#### LISTED RECORDS:
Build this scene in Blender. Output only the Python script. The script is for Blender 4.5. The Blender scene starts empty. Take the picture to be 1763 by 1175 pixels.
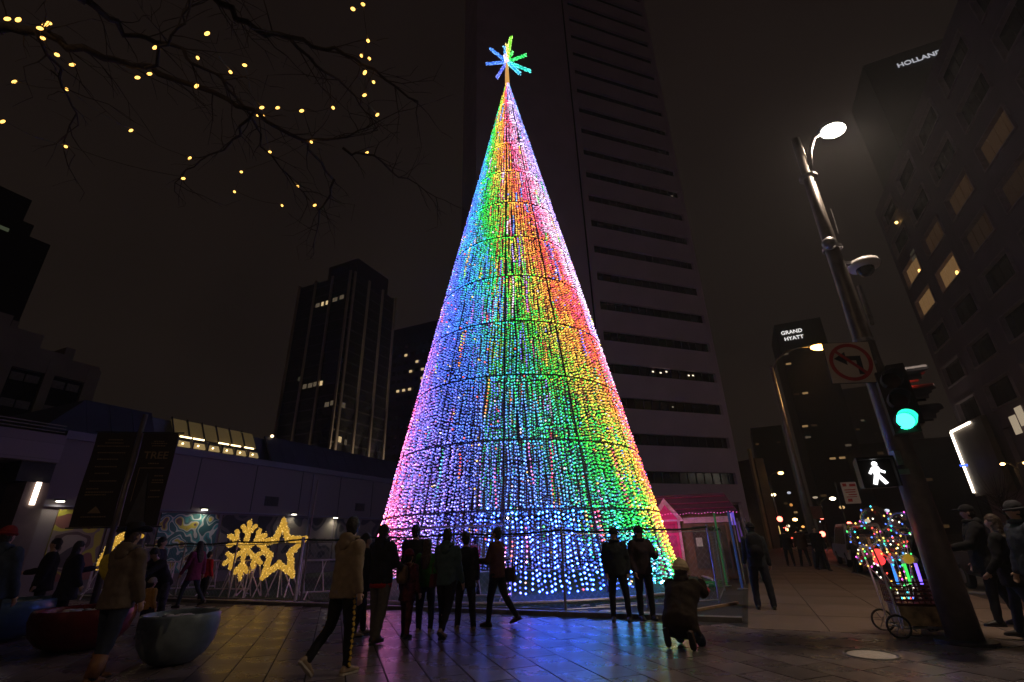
import bpy, math, random
from mathutils import Vector, Matrix, Euler
R_ = math.radians
random.seed(7)
SC = bpy.context.scene
COL = SC.collection

# ------------------------------------------------------------------ camera, world, exposure
cam_d = bpy.data.cameras.new("camera")
cam_d.sensor_width = 36.0
cam_d.lens = 36.0 * 818.0 / 1763.0
cam_d.clip_start = 0.05
cam_d.clip_end = 3000
cam = bpy.data.objects.new("camera", cam_d)
COL.objects.link(cam)
_p = math.atan(342.5 / 818.0)
_a = R_(1.6)
_f = Vector((0, math.cos(_p), math.sin(_p)))
_r0 = Vector((1, 0, 0))
_u0 = _r0.cross(_f)
_ROLLSIGN = -1
_r = _r0 * math.cos(_a) + _u0 * math.sin(_a) * _ROLLSIGN
_u = _r.cross(_f)
cam.matrix_world = Matrix(((_r.x, _u.x, -_f.x, 0), (_r.y, _u.y, -_f.y, 0), (_r.z, _u.z, -_f.z, 1.5), (0, 0, 0, 1)))
SC.camera = cam

SC.view_settings.view_transform = 'Standard'
SC.view_settings.look = 'None'
SC.view_settings.exposure = 0.0
SC.view_settings.gamma = 1.0
SC.view_settings.use_curve_mapping = False
SC.cycles.use_denoising = True
SC.cycles.max_bounces = 5
SC.cycles.diffuse_bounces = 2
SC.cycles.glossy_bounces = 2
SC.cycles.transmission_bounces = 4
SC.cycles.transparent_max_bounces = 8
SC.cycles.sample_clamp_indirect = 12.0
SC.cycles.use_light_tree = True
HAZE = True

world = bpy.data.worlds.new("World")
SC.world = world
world.use_nodes = True
wn, wl = world.node_tree.nodes, world.node_tree.links
bg = wn["Background"]
# night: low overcast lit brown by the city, with a trace of the twilight sky
tc = wn.new("ShaderNodeTexCoord")
sep = wn.new("ShaderNodeSeparateXYZ")
wl.new(tc.outputs["Generated"], sep.inputs[0])
ramp = wn.new("ShaderNodeValToRGB")
ramp.color_ramp.elements[0].position = 0.0
ramp.color_ramp.elements[0].color = (0.0125, 0.0088, 0.0068, 1)
ramp.color_ramp.elements[1].position = 0.9
ramp.color_ramp.elements[1].color = (0.0072, 0.0045, 0.0038, 1)
wl.new(sep.outputs[2], ramp.inputs[0])
nz = wn.new("ShaderNodeTexNoise")
nz.inputs["Scale"].default_value = 2.2
nz.inputs["Detail"].default_value = 3
wl.new(tc.outputs["Generated"], nz.inputs[0])
mr = wn.new("ShaderNodeMapRange")
mr.inputs[3].default_value = 0.6
mr.inputs[4].default_value = 1.45
wl.new(nz.outputs[0], mr.inputs[0])
vm = wn.new("ShaderNodeVectorMath"); vm.operation = 'SCALE'
wl.new(ramp.outputs[0], vm.inputs[0]); wl.new(mr.outputs[0], vm.inputs["Scale"])
sky = wn.new("ShaderNodeTexSky"); sky.sky_type = 'NISHITA'; sky.sun_disc = False
sky.sun_elevation = R_(-8); sky.sun_rotation = R_(200)
sc2 = wn.new("ShaderNodeVectorMath"); sc2.operation = 'SCALE'; sc2.inputs["Scale"].default_value = 0.05
wl.new(sky.outputs[0], sc2.inputs[0])
ad = wn.new("ShaderNodeVectorMath"); ad.operation = 'ADD'
wl.new(vm.outputs[0], ad.inputs[0]); wl.new(sc2.outputs[0], ad.inputs[1])
wl.new(ad.outputs[0], bg.inputs[0])
bg.inputs[1].default_value = 1.0

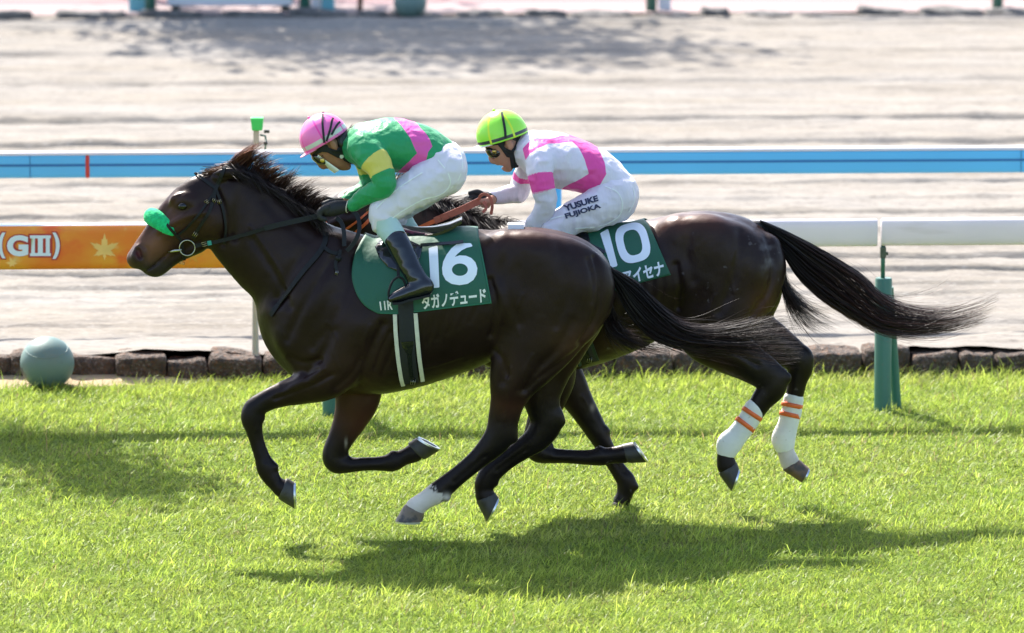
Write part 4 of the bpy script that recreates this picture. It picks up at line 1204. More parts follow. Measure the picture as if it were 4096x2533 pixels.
# tail and mane
tail_g = [[(2385,1020),(2450,1072),(2542,1123),(2609,1189),(2667,1245),(2741,1298),(2830,1312),(2940,1294),(3040,1274),(3180,1268)],
          [(2388,1026),(2470,1100),(2570,1195),(2650,1272),(2740,1330),(2850,1348),(2960,1345),(3080,1330),(3210,1318)],
          [(2392,1032),(2470,1125),(2545,1235),(2630,1320),(2730,1365),(2850,1378),(2970,1385),(3100,1390),(3215,1395)],
          [(2396,1040),(2455,1140),(2510,1250),(2590,1340),(2700,1390),(2830,1402),(2970,1420),(3100,1445),(3200,1440)]]
tail = guide_hair('tail', tail_g, 2000, 0.0, .036, 20, M_hair, horse16, 11, w=(.0013, .0030), tipred=.5, fly=.07)
tail_low = guide_hair('tail', [[(2400,1045),(2440,1130),(2450,1220),(2480,1300),(2540,1350),(2640,1385),(2740,1392)],[(2402,1050),(2425,1150),(2425,1240),(2440,1320),(2500,1362),(2590,1390),(2680,1400)],[(2402,1055),(2415,1150),(2412,1230),(2415,1290),(2450,1335),(2520,1378),(2590,1405)]], 1200, 0.0, .035, 16, M_hair, horse16, 12, fly=.22, frac=(.45, 1.0))
tail_low['label'] = 'loose lower strands of the tail'
b = MB(); b.tube(at(np.array([2320,2385,2440,2500]), np.array([1040,1052,1095,1160]), np.zeros(4)), [.04, .034, .026, .012], 10)
b.build('tail_dock', MATS.get('dock') or mat('dock', (.010, .008, .008), .5), horse16)
cl = []
rm = np.random.default_rng(5)
crest = catmull(np.array([(802,690),(905,668),(953,672),(1020,702),(1090,747),(1160,797),(1215,832),(1270,866)], float), 8)
tips = catmull(np.array([(930,652),(1022,568),(1072,570),(1122,628),(1192,668),(1262,712),(1308,752),(1345,830)], float), 8)
for k in range(96):
    u = (k + rm.uniform(-.4, .4))/95*(len(crest)-1); u = np.clip(u, 0, len(crest)-1.01); i = int(u); f = u-i
    r0 = crest[i]*(1-f) + crest[i+1]*f; t0 = tips[i]*(1-f) + tips[i+1]*f
    d = t0 - r0 + rm.normal(0, 14, 2); sc = rm.uniform(.75, 1.06); d = d*sc
    q = u/(len(crest)-1)
    if q < .18: mid = (d[0]*.75, d[1]*.15)
    else: mid = (d[0]*.25 - 5, d[1]*.62)
    yr = rm.uniform(-.03, .02); 
    cl.append((r0[0], r0[1]+6, mid[0], mid[1], d[0], d[1], yr, yr + rm.uniform(-.05, .02), (1.0 if q < .3 else .45 if q < .6 else .22)))  # redness near the poll paints the sunlit tint of the forelock
mane = clump_hair('mane', cl, 38, 10, M_hair, horse16, 3, w=(.0018, .0034), c0=(.014, .009, .008), c1=(.26, .085, .038), spread=10)
cl = []
for k in range(46):   # hair lying down the near side of the neck
    u = k/45*(len(crest)-10) + 8; i = int(min(u, len(crest)-2)); r0 = crest[i]
    cl.append((r0[0]+rm.normal(0, 6), r0[1]+8, rm.uniform(10, 35), rm.uniform(0, 25), rm.uniform(45, 95), rm.uniform(35, 105), -.05, -.125 - .05*k/45, .1))
clump_hair('mane', cl, 22, 8, M_hair, horse16, 4, spread=12, c0=(.010, .008, .008))['label'] = 'mane hair lying along the near side of the neck'
# ---- the horse behind -----------------------------------------------------------------
Y2 = .85
FH = Body()
_a = math.radians(13.5)
def far_head(x, y):
    vx, vy = x-900, y-680
    return (1572 + .97*(vx*math.cos(_a) - vy*math.sin(_a)), 738 + .97*(vx*math.sin(_a) + vy*math.cos(_a)))
FH.add([(2000,1120,230,Y2,.17),(2090,1190,302,Y2,.22),(2240,1188,300,Y2,.26),(2400,1170,272,Y2,.278),(2548,1133,239,Y2,.275),(2685,1076,213,Y2,.258),(2815,1074,232,Y2,.255),(2925,1070,205,Y2,.235),(3008,1062,128,Y2,.185)], k=.03, sub=14, cols=[BR]*9, name='trunk')
FH.add([(1560,880,138,Y2,.075),(1600,893,160,Y2,.085),(1690,955,182,Y2,.10),(1790,1018,196,Y2,.125),(1890,1078,210,Y2,.16),(1990,1135,232,Y2,.19)], k=.05, sub=14, cols=[BR]*6, name='neck')
add_head(FH, far_head, .97, Y2)
for sg in (-1, 1):
    FH.add([(2080,960,70,Y2+sg*.10,.06),(2010,1140,95,Y2+sg*.155,.07),(1960,1300,95,Y2+sg*.15,.07)], k=.07, cols=[BR]*3, sub=12, name='musc')
    FH.add([(2200,1250,120,Y2+sg*.19,.06),(2120,1370,120,Y2+sg*.16,.08)], k=.06, cols=[BR]*2, sub=12, name='musc')
    FH.add([(2720,940,80,Y2+sg*.13,.10),(2850,970,105,Y2+sg*.155,.10),(2990,1060,98,Y2+sg*.125,.09)], k=.07, cols=[BR]*3, sub=12, name='musc')
    FH.add([(3062,1000,66,Y2+sg*.085,.07),(3066,1080,78,Y2+sg*.10,.075),(3035,1180,74,Y2+sg*.12,.08)], k=.04, sub=10, cols=[BR, BR, RD])
    FH.add([(1900,1230,80,Y2+sg*.08,.09),(1940,1350,68,Y2+sg*.095,.085),(1970,1420,52,Y2+sg*.10,.075)], k=.05, sub=8, cols=[BR]*3)
ya, yb = Y2-.125, Y2+.125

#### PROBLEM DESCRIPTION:
Take the lines above from the top of the records through the one with "HAZE = True" and repeat them exactly, without any pictures.

#### SOLUTION FOR THIS PROBLEM:
Build this scene in Blender. Output only the Python script. The script is for Blender 4.5. The Blender scene starts empty. Take the picture to be 1763 by 1175 pixels.
import bpy, math, random
from mathutils import Vector, Matrix, Euler
R_ = math.radians
random.seed(7)
SC = bpy.context.scene
COL = SC.collection

# ------------------------------------------------------------------ camera, world, exposure
cam_d = bpy.data.cameras.new("camera")
cam_d.sensor_width = 36.0
cam_d.lens = 36.0 * 818.0 / 1763.0
cam_d.clip_start = 0.05
cam_d.clip_end = 3000
cam = bpy.data.objects.new("camera", cam_d)
COL.objects.link(cam)
_p = math.atan(342.5 / 818.0)
_a = R_(1.6)
_f = Vector((0, math.cos(_p), math.sin(_p)))
_r0 = Vector((1, 0, 0))
_u0 = _r0.cross(_f)
_ROLLSIGN = -1
_r = _r0 * math.cos(_a) + _u0 * math.sin(_a) * _ROLLSIGN
_u = _r.cross(_f)
cam.matrix_world = Matrix(((_r.x, _u.x, -_f.x, 0), (_r.y, _u.y, -_f.y, 0), (_r.z, _u.z, -_f.z, 1.5), (0, 0, 0, 1)))
SC.camera = cam

SC.view_settings.view_transform = 'Standard'
SC.view_settings.look = 'None'
SC.view_settings.exposure = 0.0
SC.view_settings.gamma = 1.0
SC.view_settings.use_curve_mapping = False
SC.cycles.use_denoising = True
SC.cycles.max_bounces = 5
SC.cycles.diffuse_bounces = 2
SC.cycles.glossy_bounces = 2
SC.cycles.transmission_bounces = 4
SC.cycles.transparent_max_bounces = 8
SC.cycles.sample_clamp_indirect = 12.0
SC.cycles.use_light_tree = True
HAZE = True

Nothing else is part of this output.